>> START

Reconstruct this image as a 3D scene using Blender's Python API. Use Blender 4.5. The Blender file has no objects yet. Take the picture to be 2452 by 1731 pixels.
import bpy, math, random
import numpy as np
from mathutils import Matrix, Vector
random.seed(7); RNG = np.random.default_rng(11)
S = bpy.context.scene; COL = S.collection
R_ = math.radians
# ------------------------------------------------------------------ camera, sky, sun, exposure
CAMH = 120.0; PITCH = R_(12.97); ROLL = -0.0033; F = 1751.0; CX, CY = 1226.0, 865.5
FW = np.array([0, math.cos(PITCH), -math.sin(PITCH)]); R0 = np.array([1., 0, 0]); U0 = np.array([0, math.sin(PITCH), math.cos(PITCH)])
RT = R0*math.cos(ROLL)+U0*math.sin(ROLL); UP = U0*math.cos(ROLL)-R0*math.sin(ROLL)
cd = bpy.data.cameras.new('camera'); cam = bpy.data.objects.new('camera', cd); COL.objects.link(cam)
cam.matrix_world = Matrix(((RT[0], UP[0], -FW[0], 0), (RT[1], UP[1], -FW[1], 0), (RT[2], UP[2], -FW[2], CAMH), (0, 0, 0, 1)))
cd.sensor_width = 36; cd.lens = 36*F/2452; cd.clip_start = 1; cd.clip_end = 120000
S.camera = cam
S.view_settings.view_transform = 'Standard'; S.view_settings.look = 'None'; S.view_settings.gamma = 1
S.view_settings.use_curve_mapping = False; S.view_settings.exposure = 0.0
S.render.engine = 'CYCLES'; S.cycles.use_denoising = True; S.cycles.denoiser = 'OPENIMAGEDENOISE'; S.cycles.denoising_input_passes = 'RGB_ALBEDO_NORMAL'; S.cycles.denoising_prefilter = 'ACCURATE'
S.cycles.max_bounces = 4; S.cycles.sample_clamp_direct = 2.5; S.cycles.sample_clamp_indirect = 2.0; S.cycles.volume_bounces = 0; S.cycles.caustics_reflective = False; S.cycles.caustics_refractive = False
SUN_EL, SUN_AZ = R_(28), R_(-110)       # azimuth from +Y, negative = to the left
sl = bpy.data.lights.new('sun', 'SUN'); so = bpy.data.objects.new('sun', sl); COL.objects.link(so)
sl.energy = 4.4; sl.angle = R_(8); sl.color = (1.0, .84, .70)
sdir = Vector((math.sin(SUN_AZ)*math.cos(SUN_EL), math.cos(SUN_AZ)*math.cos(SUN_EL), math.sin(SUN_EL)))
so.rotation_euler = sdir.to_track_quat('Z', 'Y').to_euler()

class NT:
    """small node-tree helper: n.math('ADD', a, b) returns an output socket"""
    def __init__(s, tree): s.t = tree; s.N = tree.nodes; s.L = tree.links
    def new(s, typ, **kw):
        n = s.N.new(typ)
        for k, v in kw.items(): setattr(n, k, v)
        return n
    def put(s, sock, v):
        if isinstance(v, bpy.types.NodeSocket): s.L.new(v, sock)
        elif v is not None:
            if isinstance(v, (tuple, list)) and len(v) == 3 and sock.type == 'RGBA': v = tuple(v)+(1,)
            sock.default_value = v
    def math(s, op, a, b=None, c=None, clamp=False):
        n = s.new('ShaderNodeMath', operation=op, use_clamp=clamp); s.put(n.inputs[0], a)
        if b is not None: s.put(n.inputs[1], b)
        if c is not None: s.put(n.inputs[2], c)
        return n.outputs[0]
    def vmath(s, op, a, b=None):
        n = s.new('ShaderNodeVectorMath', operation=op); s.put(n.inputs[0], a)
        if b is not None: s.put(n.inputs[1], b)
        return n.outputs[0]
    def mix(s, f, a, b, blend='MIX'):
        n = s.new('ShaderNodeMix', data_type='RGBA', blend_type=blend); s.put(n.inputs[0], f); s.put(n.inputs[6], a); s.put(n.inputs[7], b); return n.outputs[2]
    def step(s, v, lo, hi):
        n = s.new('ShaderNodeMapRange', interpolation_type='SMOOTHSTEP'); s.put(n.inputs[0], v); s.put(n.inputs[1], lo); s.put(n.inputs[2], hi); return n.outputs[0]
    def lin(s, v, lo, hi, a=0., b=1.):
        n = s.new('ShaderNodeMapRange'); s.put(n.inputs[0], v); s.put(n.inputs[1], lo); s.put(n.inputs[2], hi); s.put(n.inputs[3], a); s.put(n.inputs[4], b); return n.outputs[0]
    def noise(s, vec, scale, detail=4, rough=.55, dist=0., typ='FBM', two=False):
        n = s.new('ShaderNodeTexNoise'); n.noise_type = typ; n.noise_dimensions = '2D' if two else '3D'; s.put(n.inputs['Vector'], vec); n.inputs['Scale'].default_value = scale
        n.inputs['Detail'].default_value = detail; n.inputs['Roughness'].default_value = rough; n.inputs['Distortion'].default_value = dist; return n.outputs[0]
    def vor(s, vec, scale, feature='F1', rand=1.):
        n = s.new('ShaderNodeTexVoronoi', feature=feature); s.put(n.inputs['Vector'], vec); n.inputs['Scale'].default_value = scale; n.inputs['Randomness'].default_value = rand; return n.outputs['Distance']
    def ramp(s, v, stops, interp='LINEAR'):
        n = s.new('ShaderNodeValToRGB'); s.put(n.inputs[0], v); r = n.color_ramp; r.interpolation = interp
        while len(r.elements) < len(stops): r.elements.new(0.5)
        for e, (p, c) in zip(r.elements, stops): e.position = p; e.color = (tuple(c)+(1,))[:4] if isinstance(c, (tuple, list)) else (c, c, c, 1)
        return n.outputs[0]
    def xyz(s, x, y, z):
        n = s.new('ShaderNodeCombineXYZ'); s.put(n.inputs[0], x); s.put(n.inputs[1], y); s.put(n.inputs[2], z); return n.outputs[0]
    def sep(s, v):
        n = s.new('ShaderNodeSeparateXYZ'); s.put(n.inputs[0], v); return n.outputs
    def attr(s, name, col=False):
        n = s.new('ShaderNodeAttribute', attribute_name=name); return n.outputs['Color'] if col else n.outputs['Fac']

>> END

Problem to solve: Reproduce the material above exactly; please quote every line of it.

Response below:
Reconstruct this image as a 3D scene using Blender's Python API. Use Blender 4.5. The Blender file has no objects yet. Take the picture to be 2452 by 1731 pixels.
import bpy, math, random
import numpy as np
from mathutils import Matrix, Vector
random.seed(7); RNG = np.random.default_rng(11)
S = bpy.context.scene; COL = S.collection
R_ = math.radians
# ------------------------------------------------------------------ camera, sky, sun, exposure
CAMH = 120.0; PITCH = R_(12.97); ROLL = -0.0033; F = 1751.0; CX, CY = 1226.0, 865.5
FW = np.array([0, math.cos(PITCH), -math.sin(PITCH)]); R0 = np.array([1., 0, 0]); U0 = np.array([0, math.sin(PITCH), math.cos(PITCH)])
RT = R0*math.cos(ROLL)+U0*math.sin(ROLL); UP = U0*math.cos(ROLL)-R0*math.sin(ROLL)
cd = bpy.data.cameras.new('camera'); cam = bpy.data.objects.new('camera', cd); COL.objects.link(cam)
cam.matrix_world = Matrix(((RT[0], UP[0], -FW[0], 0), (RT[1], UP[1], -FW[1], 0), (RT[2], UP[2], -FW[2], CAMH), (0, 0, 0, 1)))
cd.sensor_width = 36; cd.lens = 36*F/2452; cd.clip_start = 1; cd.clip_end = 120000
S.camera = cam
S.view_settings.view_transform = 'Standard'; S.view_settings.look = 'None'; S.view_settings.gamma = 1
S.view_settings.use_curve_mapping = False; S.view_settings.exposure = 0.0
S.render.engine = 'CYCLES'; S.cycles.use_denoising = True; S.cycles.denoiser = 'OPENIMAGEDENOISE'; S.cycles.denoising_input_passes = 'RGB_ALBEDO_NORMAL'; S.cycles.denoising_prefilter = 'ACCURATE'
S.cycles.max_bounces = 4; S.cycles.sample_clamp_direct = 2.5; S.cycles.sample_clamp_indirect = 2.0; S.cycles.volume_bounces = 0; S.cycles.caustics_reflective = False; S.cycles.caustics_refractive = False
SUN_EL, SUN_AZ = R_(28), R_(-110)       # azimuth from +Y, negative = to the left
sl = bpy.data.lights.new('sun', 'SUN'); so = bpy.data.objects.new('sun', sl); COL.objects.link(so)
sl.energy = 4.4; sl.angle = R_(8); sl.color = (1.0, .84, .70)
sdir = Vector((math.sin(SUN_AZ)*math.cos(SUN_EL), math.cos(SUN_AZ)*math.cos(SUN_EL), math.sin(SUN_EL)))
so.rotation_euler = sdir.to_track_quat('Z', 'Y').to_euler()

class NT:
    """small node-tree helper: n.math('ADD', a, b) returns an output socket"""
    def __init__(s, tree): s.t = tree; s.N = tree.nodes; s.L = tree.links
    def new(s, typ, **kw):
        n = s.N.new(typ)
        for k, v in kw.items(): setattr(n, k, v)
        return n
    def put(s, sock, v):
        if isinstance(v, bpy.types.NodeSocket): s.L.new(v, sock)
        elif v is not None:
            if isinstance(v, (tuple, list)) and len(v) == 3 and sock.type == 'RGBA': v = tuple(v)+(1,)
            sock.default_value = v
    def math(s, op, a, b=None, c=None, clamp=False):
        n = s.new('ShaderNodeMath', operation=op, use_clamp=clamp); s.put(n.inputs[0], a)
        if b is not None: s.put(n.inputs[1], b)
        if c is not None: s.put(n.inputs[2], c)
        return n.outputs[0]
    def vmath(s, op, a, b=None):
        n = s.new('ShaderNodeVectorMath', operation=op); s.put(n.inputs[0], a)
        if b is not None: s.put(n.inputs[1], b)
        return n.outputs[0]
    def mix(s, f, a, b, blend='MIX'):
        n = s.new('ShaderNodeMix', data_type='RGBA', blend_type=blend); s.put(n.inputs[0], f); s.put(n.inputs[6], a); s.put(n.inputs[7], b); return n.outputs[2]
    def step(s, v, lo, hi):
        n = s.new('ShaderNodeMapRange', interpolation_type='SMOOTHSTEP'); s.put(n.inputs[0], v); s.put(n.inputs[1], lo); s.put(n.inputs[2], hi); return n.outputs[0]
    def lin(s, v, lo, hi, a=0., b=1.):
        n = s.new('ShaderNodeMapRange'); s.put(n.inputs[0], v); s.put(n.inputs[1], lo); s.put(n.inputs[2], hi); s.put(n.inputs[3], a); s.put(n.inputs[4], b); return n.outputs[0]
    def noise(s, vec, scale, detail=4, rough=.55, dist=0., typ='FBM', two=False):
        n = s.new('ShaderNodeTexNoise'); n.noise_type = typ; n.noise_dimensions = '2D' if two else '3D'; s.put(n.inputs['Vector'], vec); n.inputs['Scale'].default_value = scale
        n.inputs['Detail'].default_value = detail; n.inputs['Roughness'].default_value = rough; n.inputs['Distortion'].default_value = dist; return n.outputs[0]
    def vor(s, vec, scale, feature='F1', rand=1.):
        n = s.new('ShaderNodeTexVoronoi', feature=feature); s.put(n.inputs['Vector'], vec); n.inputs['Scale'].default_value = scale; n.inputs['Randomness'].default_value = rand; return n.outputs['Distance']
    def ramp(s, v, stops, interp='LINEAR'):
        n = s.new('ShaderNodeValToRGB'); s.put(n.inputs[0], v); r = n.color_ramp; r.interpolation = interp
        while len(r.elements) < len(stops): r.elements.new(0.5)
        for e, (p, c) in zip(r.elements, stops): e.position = p; e.color = (tuple(c)+(1,))[:4] if isinstance(c, (tuple, list)) else (c, c, c, 1)
        return n.outputs[0]
    def xyz(s, x, y, z):
        n = s.new('ShaderNodeCombineXYZ'); s.put(n.inputs[0], x); s.put(n.inputs[1], y); s.put(n.inputs[2], z); return n.outputs[0]
    def sep(s, v):
        n = s.new('ShaderNodeSeparateXYZ'); s.put(n.inputs[0], v); return n.outputs
    def attr(s, name, col=False):
        n = s.new('ShaderNodeAttribute', attribute_name=name); return n.outputs['Color'] if col else n.outputs['Fac']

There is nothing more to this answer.